Last week I laid out the three major actions the kids do that bug me the most, drive me to yell, really push my buttons, etc.
They were:
1. Don't Listen when asked to do something/act a certain way/etc
2. Hitting
3. Talking Back / Telling me/DH no (Little Miss is an expert at that!)
I decided I would ask the kids what they thought the consequences should be for each of those actions. Together (wow!) they came up with the following:
1. Lose privileges (screen time, toys, little trips, treat trips, etc)
2. Time Out (minutes = their age)
3. Soap & Time Out
To reinforce these consequences so we were all fully aware of them, we did three things:
1. Verbally went over them a few times.
2. Physically practiced.
3. Wrote them down.
With the first one, it was just asking them what the consequence was for each one. Pretty simple.
The second one was actually practice. What? Make them have bad behavior. Of course! I have found that practicing the behavior I want them to have and the behavior I don't want them to have (and thus the consequence) is GREAT. So we practiced all three things and they practice the consequence for all three.
The final was to write it down. The actions and consequences now reside on a large yellow piece of paper on our fridge. This is mainly for my own reference. When I have to look at the sheet in the heat of the moment, I calm down a lot faster and can hand out the consequence with all my wits about me.
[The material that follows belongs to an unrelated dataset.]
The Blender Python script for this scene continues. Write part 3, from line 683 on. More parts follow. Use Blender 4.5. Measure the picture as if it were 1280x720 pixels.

After a week of this, the results have been really good! I've been most impressed with the sharp digression in the talking back.
Each has only gotten soap in their mouth once. Now, some people have a moral disagreement with putting soap in their child's mouth. I figure it's better than a spanking or flick to the mouth. And my mom did it with all six of us kids and we turned out fine. Actually...when soap wasn't doing the trick, she switched to tabasco sauce. Unless it was a really bad word - then tabasco came without question. To me, the consequence fits the action as well. Dirty/sassy words need to be cleaned out. How we do it is just a tiny squirt of soap in the mouth. Then they rinse it out with water. Trust me - they get more soap in their mouths during bath time than when they sass off.
The other easy thing has been the loss of privileges. We talk a lot about how certain things are a privilege (i.e. playing games on the iPad, watching cartoons, getting special treats, helping DH with special jobs, stories, PJ walks etc). This has been a really good consequence because it's easy to straighten up the behavior. Just a simple "Not listening means losing privileges. The privilege to lose is..." and we name the privilege that is coming up next. If they don't respond to what we are saying, that privilege is gone. What is really effective is when one listens and the other doesn't so only one loses the privilege. This seems to hit home a bit harder and helps them remember for the next time.
So we will continue on this path. Keep consistent with it. That's the goal, right?
Cheers,
Megs
Nice work! I like that they came up with the consequences themselves.